• Direction
Restate verbatim the lines between the one holding "were 2212x1659 pixels." and the one holding "False else None", both included, and no others.

• Data

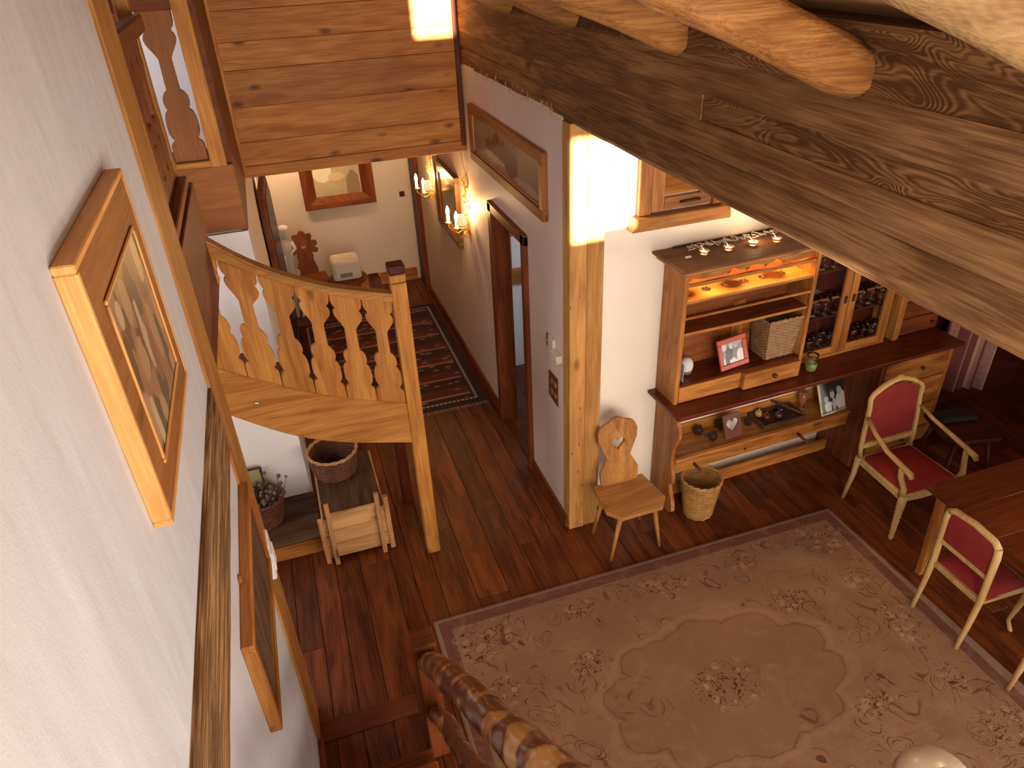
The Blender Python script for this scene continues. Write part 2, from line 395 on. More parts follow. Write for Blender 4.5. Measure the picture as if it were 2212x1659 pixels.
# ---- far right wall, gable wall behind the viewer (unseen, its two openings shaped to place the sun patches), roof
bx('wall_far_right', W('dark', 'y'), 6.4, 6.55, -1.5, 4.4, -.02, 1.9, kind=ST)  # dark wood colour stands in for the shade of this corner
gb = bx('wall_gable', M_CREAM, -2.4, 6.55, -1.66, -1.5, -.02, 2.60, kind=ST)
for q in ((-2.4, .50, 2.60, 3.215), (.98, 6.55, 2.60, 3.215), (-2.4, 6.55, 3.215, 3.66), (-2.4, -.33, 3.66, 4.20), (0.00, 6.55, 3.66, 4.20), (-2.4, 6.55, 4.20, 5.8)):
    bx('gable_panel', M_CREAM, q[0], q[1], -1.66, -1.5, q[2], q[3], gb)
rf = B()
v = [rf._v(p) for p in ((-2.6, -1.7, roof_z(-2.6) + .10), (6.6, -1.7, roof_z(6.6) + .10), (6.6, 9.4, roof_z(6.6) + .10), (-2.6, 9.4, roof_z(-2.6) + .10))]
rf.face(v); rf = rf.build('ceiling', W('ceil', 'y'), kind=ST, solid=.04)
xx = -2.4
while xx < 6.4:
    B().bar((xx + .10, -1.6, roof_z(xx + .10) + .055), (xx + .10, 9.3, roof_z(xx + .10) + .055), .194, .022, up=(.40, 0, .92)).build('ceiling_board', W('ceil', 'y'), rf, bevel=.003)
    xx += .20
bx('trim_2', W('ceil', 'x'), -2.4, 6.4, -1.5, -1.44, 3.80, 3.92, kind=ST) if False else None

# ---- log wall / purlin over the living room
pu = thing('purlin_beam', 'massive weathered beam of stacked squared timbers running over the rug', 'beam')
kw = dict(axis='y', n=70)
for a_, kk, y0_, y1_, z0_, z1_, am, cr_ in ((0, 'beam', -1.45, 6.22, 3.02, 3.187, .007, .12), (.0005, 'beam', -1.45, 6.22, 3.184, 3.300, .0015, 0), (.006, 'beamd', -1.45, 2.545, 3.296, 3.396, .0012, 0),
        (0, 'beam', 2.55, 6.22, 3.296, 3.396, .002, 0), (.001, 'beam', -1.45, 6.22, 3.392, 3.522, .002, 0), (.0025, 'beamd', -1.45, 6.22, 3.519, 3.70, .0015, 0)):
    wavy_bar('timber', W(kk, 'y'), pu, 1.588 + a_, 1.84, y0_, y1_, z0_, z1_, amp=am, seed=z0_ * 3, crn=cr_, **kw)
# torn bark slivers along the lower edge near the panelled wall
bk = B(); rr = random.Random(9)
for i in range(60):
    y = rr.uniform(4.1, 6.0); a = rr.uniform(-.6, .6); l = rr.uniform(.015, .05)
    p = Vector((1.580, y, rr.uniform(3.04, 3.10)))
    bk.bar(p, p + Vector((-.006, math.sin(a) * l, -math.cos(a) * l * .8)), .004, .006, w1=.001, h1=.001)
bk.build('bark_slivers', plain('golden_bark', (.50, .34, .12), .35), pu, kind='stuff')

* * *

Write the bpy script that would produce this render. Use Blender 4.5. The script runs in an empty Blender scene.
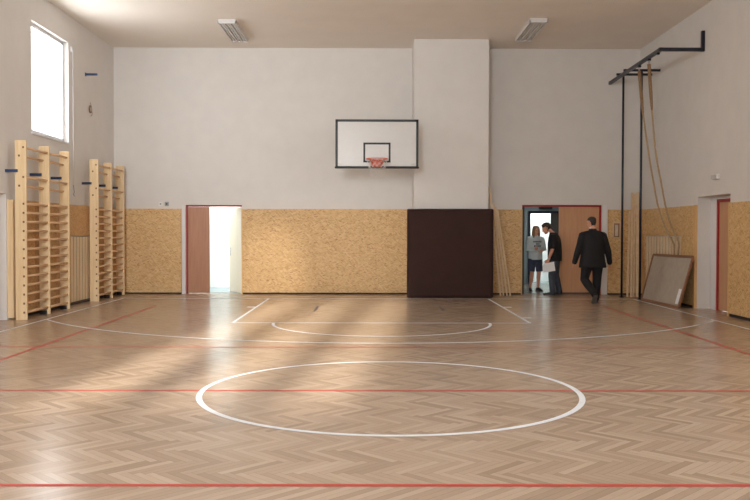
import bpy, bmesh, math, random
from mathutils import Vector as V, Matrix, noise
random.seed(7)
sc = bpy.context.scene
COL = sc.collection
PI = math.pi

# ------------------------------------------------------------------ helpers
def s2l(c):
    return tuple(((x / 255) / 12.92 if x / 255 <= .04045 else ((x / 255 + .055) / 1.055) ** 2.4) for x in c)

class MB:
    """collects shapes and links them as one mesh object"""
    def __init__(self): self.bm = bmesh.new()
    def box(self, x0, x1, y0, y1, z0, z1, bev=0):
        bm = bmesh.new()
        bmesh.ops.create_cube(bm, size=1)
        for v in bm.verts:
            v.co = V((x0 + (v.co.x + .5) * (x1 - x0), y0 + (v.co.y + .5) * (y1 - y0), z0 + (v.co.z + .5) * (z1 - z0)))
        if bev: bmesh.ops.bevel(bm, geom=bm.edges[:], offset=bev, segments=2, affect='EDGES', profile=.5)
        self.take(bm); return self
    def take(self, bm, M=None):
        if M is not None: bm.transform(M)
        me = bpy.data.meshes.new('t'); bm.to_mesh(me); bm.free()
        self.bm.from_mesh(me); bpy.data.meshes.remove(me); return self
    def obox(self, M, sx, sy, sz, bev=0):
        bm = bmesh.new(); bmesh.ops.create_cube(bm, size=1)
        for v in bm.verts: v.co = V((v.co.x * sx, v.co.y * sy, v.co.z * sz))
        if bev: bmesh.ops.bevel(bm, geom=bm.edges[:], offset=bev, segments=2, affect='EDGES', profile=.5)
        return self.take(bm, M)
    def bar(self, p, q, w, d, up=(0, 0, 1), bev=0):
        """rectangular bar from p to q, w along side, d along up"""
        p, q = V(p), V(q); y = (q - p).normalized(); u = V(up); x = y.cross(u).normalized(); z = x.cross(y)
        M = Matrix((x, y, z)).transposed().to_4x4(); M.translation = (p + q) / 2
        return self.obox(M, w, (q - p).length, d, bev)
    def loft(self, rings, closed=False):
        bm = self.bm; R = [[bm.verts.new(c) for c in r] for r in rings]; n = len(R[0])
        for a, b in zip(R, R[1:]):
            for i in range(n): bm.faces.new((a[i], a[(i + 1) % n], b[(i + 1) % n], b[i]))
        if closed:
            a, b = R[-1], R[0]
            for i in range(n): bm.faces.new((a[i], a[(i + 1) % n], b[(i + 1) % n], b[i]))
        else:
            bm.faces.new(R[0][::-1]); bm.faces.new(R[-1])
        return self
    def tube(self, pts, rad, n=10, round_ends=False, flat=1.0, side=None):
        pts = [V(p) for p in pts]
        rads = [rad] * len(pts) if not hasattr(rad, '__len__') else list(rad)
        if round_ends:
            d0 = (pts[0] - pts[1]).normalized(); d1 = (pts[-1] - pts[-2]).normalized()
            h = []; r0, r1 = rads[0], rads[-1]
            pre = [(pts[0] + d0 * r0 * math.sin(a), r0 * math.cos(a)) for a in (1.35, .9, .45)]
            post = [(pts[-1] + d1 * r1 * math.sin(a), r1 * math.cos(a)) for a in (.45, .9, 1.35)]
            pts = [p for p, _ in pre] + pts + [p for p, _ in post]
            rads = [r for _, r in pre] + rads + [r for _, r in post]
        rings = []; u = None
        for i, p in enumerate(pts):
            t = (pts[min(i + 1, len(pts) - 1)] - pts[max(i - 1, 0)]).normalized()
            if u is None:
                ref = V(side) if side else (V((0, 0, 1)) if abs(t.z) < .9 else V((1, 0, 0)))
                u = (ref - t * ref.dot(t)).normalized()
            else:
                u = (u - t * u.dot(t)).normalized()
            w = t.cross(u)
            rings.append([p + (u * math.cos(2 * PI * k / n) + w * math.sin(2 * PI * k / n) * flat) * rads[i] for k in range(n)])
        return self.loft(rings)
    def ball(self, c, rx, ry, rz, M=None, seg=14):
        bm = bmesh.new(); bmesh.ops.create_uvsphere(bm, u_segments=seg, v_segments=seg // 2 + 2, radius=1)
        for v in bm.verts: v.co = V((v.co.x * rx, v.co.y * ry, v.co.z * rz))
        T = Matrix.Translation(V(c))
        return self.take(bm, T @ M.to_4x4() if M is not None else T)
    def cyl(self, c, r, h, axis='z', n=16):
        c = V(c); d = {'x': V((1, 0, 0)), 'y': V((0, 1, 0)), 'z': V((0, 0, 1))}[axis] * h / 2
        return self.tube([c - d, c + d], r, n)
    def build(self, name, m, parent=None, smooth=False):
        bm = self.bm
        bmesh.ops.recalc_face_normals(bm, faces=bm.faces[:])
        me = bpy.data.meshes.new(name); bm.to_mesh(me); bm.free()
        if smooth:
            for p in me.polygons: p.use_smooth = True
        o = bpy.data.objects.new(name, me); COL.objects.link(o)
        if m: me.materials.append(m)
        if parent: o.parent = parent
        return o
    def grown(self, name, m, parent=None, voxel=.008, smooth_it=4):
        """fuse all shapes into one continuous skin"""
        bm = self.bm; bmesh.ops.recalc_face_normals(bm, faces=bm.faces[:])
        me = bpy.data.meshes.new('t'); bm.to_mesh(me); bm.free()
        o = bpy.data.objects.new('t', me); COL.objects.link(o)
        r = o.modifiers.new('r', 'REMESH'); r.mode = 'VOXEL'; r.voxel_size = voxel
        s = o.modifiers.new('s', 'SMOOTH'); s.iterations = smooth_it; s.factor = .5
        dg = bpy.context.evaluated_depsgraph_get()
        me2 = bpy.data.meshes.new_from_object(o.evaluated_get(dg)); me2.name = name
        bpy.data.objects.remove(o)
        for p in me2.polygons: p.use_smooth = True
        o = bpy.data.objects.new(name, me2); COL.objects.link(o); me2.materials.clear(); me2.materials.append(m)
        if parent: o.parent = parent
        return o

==

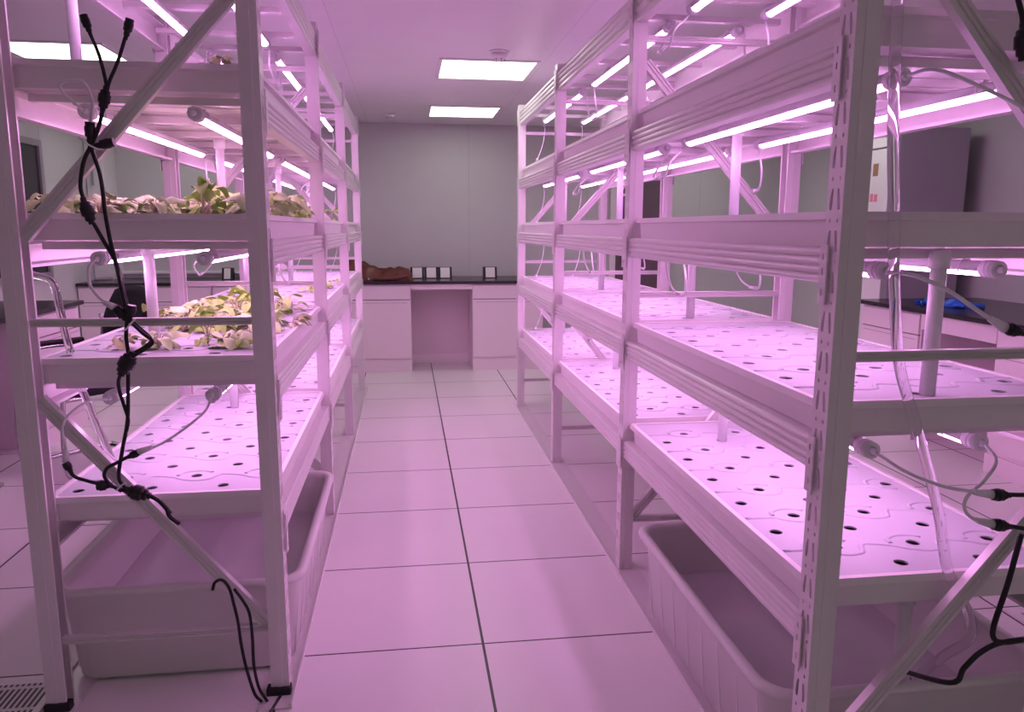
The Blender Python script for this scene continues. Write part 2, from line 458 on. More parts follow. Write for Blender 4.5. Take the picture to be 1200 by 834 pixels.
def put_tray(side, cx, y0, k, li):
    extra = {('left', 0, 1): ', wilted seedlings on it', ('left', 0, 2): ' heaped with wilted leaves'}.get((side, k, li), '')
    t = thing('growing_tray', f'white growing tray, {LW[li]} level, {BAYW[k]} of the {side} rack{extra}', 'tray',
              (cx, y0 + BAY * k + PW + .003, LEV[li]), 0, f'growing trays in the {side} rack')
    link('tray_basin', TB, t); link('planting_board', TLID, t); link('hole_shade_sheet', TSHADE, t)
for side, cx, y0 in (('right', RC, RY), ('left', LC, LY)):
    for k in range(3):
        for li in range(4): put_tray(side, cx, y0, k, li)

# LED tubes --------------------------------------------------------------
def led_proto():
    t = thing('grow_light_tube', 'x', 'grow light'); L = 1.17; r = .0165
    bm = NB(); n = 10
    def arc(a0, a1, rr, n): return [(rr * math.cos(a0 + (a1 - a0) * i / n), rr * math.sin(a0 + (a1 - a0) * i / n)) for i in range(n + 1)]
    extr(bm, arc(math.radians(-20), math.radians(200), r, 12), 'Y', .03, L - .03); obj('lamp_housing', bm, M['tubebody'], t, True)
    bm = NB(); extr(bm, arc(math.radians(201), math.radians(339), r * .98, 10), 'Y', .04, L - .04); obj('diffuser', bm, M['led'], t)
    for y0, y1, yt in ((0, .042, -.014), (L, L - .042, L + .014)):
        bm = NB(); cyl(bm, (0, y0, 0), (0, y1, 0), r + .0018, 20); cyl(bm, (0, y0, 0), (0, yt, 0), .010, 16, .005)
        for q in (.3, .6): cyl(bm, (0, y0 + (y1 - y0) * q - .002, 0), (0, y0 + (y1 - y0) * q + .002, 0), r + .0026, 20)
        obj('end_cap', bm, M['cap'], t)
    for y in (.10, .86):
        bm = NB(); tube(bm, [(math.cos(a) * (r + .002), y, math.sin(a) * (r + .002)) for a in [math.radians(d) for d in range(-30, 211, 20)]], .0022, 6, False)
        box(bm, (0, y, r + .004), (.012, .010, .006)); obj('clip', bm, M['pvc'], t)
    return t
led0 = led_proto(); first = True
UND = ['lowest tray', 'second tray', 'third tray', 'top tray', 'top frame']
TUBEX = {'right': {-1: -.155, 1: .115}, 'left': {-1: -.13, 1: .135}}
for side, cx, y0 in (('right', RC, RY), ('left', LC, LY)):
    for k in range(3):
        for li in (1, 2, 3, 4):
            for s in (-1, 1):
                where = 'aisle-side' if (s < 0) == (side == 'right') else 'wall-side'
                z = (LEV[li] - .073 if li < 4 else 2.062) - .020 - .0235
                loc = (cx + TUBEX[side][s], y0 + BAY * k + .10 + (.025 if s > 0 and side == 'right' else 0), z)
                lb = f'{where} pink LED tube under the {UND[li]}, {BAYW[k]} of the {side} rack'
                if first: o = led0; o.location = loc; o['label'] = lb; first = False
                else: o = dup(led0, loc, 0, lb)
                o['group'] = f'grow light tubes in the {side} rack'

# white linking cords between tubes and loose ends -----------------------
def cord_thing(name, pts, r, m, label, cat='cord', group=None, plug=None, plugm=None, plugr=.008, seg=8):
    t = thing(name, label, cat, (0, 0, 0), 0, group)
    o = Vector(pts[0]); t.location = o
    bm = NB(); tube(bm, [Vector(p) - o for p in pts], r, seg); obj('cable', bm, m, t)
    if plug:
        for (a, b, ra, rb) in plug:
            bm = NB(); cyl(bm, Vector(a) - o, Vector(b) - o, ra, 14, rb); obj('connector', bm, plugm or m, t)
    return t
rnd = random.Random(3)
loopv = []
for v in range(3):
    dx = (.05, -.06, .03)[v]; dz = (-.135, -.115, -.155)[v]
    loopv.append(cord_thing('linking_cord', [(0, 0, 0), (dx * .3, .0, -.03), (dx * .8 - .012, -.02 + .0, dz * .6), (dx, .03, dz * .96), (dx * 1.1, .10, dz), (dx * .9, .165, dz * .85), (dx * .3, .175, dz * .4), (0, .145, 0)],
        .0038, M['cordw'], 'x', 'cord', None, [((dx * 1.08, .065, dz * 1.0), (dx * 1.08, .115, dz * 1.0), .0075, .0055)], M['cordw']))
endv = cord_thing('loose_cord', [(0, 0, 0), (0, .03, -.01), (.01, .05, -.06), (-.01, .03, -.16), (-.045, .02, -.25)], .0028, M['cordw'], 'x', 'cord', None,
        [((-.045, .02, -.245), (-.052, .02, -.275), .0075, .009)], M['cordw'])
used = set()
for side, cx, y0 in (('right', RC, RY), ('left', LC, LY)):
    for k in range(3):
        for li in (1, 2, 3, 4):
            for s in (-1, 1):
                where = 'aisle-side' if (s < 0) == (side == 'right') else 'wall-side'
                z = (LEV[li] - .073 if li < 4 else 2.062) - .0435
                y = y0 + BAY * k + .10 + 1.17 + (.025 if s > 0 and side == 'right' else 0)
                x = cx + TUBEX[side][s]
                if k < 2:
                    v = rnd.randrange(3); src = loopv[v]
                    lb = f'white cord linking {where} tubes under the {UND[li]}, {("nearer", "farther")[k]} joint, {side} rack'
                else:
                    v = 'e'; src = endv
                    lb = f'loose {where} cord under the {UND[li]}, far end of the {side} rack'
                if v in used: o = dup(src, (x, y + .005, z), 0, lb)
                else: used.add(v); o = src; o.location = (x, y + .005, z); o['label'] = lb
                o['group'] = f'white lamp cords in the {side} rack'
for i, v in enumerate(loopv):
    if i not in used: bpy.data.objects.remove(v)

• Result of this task
The Blender Python script for this scene continues. Write part 2, from line 395 on. More parts follow. Write for Blender 4.5. Measure the picture as if it were 2212x1659 pixels.
# ---- far right wall, gable wall behind the viewer (unseen, its two openings shaped to place the sun patches), roof
bx('wall_far_right', W('dark', 'y'), 6.4, 6.55, -1.5, 4.4, -.02, 1.9, kind=ST)  # dark wood colour stands in for the shade of this corner
gb = bx('wall_gable', M_CREAM, -2.4, 6.55, -1.66, -1.5, -.02, 2.60, kind=ST)
for q in ((-2.4, .50, 2.60, 3.215), (.98, 6.55, 2.60, 3.215), (-2.4, 6.55, 3.215, 3.66), (-2.4, -.33, 3.66, 4.20), (0.00, 6.55, 3.66, 4.20), (-2.4, 6.55, 4.20, 5.8)):
    bx('gable_panel', M_CREAM, q[0], q[1], -1.66, -1.5, q[2], q[3], gb)
rf = B()
v = [rf._v(p) for p in ((-2.6, -1.7, roof_z(-2.6) + .10), (6.6, -1.7, roof_z(6.6) + .10), (6.6, 9.4, roof_z(6.6) + .10), (-2.6, 9.4, roof_z(-2.6) + .10))]
rf.face(v); rf = rf.build('ceiling', W('ceil', 'y'), kind=ST, solid=.04)
xx = -2.4
while xx < 6.4:
    B().bar((xx + .10, -1.6, roof_z(xx + .10) + .055), (xx + .10, 9.3, roof_z(xx + .10) + .055), .194, .022, up=(.40, 0, .92)).build('ceiling_board', W('ceil', 'y'), rf, bevel=.003)
    xx += .20
bx('trim_2', W('ceil', 'x'), -2.4, 6.4, -1.5, -1.44, 3.80, 3.92, kind=ST) if False else None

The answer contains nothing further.